_What to work on:_
Quote the listing below in full and exactly as written, but omit every picture.
______________________________
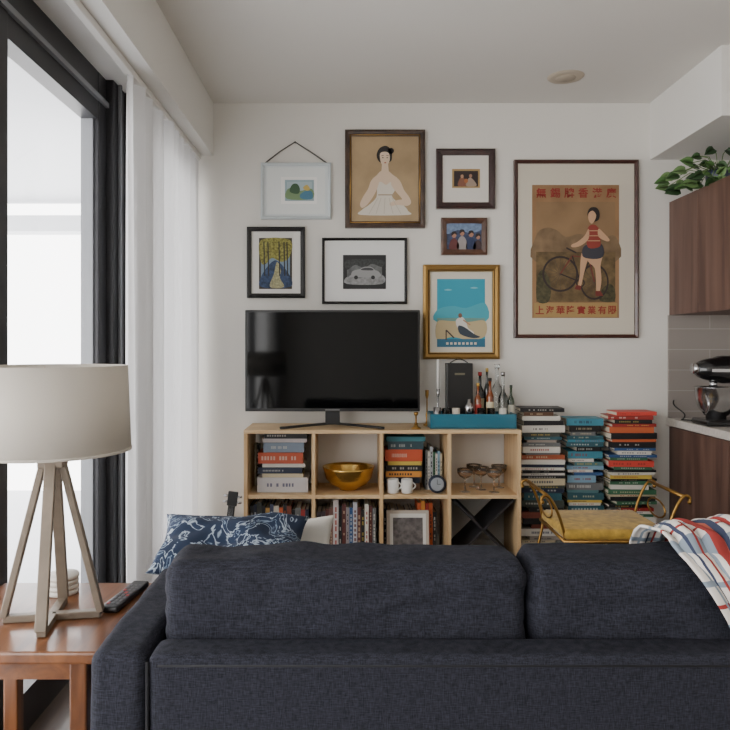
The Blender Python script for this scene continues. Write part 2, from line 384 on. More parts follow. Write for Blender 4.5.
# 4
b=frame('framed_photo',441,218,487,255,5.5,wood('frame_redbrown',(70,44,32),(96,64,46),(10,10,10),.3,.5),(60,60,70))
rect(b,447,224,481,249,pm('photo_bg_blue',(56,66,96),.6,var=.4,vscale=40),1)
sg(b,[(447,224),(481,224),(481,230),(470,233),(458,230),(447,234)],pm('photo_sky_blue',(110,130,160),.6,var=.3,vscale=50),2)
for x,cc,s,y in ((454,(96,48,46),1.2,235),(462,(150,142,140),1.2,233),(471,(40,52,86),1.3,234),(478,(60,44,48),1.0,237)):
    sg(b,[(x-4.5,249),(x-4,y+7),(x,y+3),(x+4,y+7),(x+4.5,249)],cc,3); ell(b,x,y,2.0*s,2.5*s,(166,122,100),4,12); sg(b,[(x-2.6,y+1),(x-2,y-3),(x+1.8,y-3.2),(x+2.6,y),(x+.4,y-1.2)],(40,30,28),5)
b.done()
# 5 big poster
b=frame('framed_poster',514,160,638,338,3.6,wood('frame_rosewood',(58,32,26),(80,46,36),(8,8,8),.35,.3),(206,198,182))
rect(b,518,165,634,333,(208,200,184),1)
rect(b,532,185,619,318,pm('poster_paper',(150,116,82),.8,var=.16,vscale=8),2)
rect(b,536,202,615,302,pm('poster_sky',(142,114,82),.8,var=.2,vscale=4),3)
sg(b,[(536,236),(545,228),(556,230),(566,237),(580,234),(598,240),(615,236),(615,262),(536,262)],pm('poster_hills',(122,100,74),.8,var=.3,vscale=14),4)
rect(b,536,252,615,302,pm('poster_ground',(104,86,58),.8,var=.4,vscale=22),5)
sg(b,[(537,278),(543,270),(550,282),(549,301),(537,301)],pm('poster_bush',(74,70,48),.8,var=.4,vscale=60),6)
sg(b,[(600,292),(608,284),(614,288),(614,301),(600,301)],pm('poster_bush',(74,70,48)),6)
RED=(140,44,36)
for i,ch in enumerate('\u7121\u932B\u724C\u9999\u6E2F\u5EE3'): glyph(b,ch,541+i*14,193,10,RED,6)
rect(b,534,303,617,317,(164,134,84),3)
for i,ch in enumerate('\u4E0A\u6D77\u83EF\u9686\u5BE6\u696D\u6709\u9650'): glyph(b,ch,539.5+i*10.4,310,8.4,RED,5)
DK=(48,36,32)
for cx_,cy_,sx in ((560,274,1),(594,282,.8)):
    ring(b,cx_,cy_,18,2,DK,7,28,sx)
    for k in range(8):
        a=k*math.pi/8; ln(b,cx_-16*sx*math.cos(a),cy_-16*math.sin(a),cx_+16*sx*math.cos(a),cy_+16*math.sin(a),.35,(80,66,54),7)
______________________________
_Solution:_
The Blender Python script for this scene continues. Write part 2, from line 384 on. More parts follow. Write for Blender 4.5.
# 4
b=frame('framed_photo',441,218,487,255,5.5,wood('frame_redbrown',(70,44,32),(96,64,46),(10,10,10),.3,.5),(60,60,70))
rect(b,447,224,481,249,pm('photo_bg_blue',(56,66,96),.6,var=.4,vscale=40),1)
sg(b,[(447,224),(481,224),(481,230),(470,233),(458,230),(447,234)],pm('photo_sky_blue',(110,130,160),.6,var=.3,vscale=50),2)
for x,cc,s,y in ((454,(96,48,46),1.2,235),(462,(150,142,140),1.2,233),(471,(40,52,86),1.3,234),(478,(60,44,48),1.0,237)):
    sg(b,[(x-4.5,249),(x-4,y+7),(x,y+3),(x+4,y+7),(x+4.5,249)],cc,3); ell(b,x,y,2.0*s,2.5*s,(166,122,100),4,12); sg(b,[(x-2.6,y+1),(x-2,y-3),(x+1.8,y-3.2),(x+2.6,y),(x+.4,y-1.2)],(40,30,28),5)
b.done()
# 5 big poster
b=frame('framed_poster',514,160,638,338,3.6,wood('frame_rosewood',(58,32,26),(80,46,36),(8,8,8),.35,.3),(206,198,182))
rect(b,518,165,634,333,(208,200,184),1)
rect(b,532,185,619,318,pm('poster_paper',(150,116,82),.8,var=.16,vscale=8),2)
rect(b,536,202,615,302,pm('poster_sky',(142,114,82),.8,var=.2,vscale=4),3)
sg(b,[(536,236),(545,228),(556,230),(566,237),(580,234),(598,240),(615,236),(615,262),(536,262)],pm('poster_hills',(122,100,74),.8,var=.3,vscale=14),4)
rect(b,536,252,615,302,pm('poster_ground',(104,86,58),.8,var=.4,vscale=22),5)
sg(b,[(537,278),(543,270),(550,282),(549,301),(537,301)],pm('poster_bush',(74,70,48),.8,var=.4,vscale=60),6)
sg(b,[(600,292),(608,284),(614,288),(614,301),(600,301)],pm('poster_bush',(74,70,48)),6)
RED=(140,44,36)
for i,ch in enumerate('\u7121\u932B\u724C\u9999\u6E2F\u5EE3'): glyph(b,ch,541+i*14,193,10,RED,6)
rect(b,534,303,617,317,(164,134,84),3)
for i,ch in enumerate('\u4E0A\u6D77\u83EF\u9686\u5BE6\u696D\u6709\u9650'): glyph(b,ch,539.5+i*10.4,310,8.4,RED,5)
DK=(48,36,32)
for cx_,cy_,sx in ((560,274,1),(594,282,.8)):
    ring(b,cx_,cy_,18,2,DK,7,28,sx)
    for k in range(8):
        a=k*math.pi/8; ln(b,cx_-16*sx*math.cos(a),cy_-16*math.sin(a),cx_+16*sx*math.cos(a),cy_+16*math.sin(a),.35,(80,66,54),7)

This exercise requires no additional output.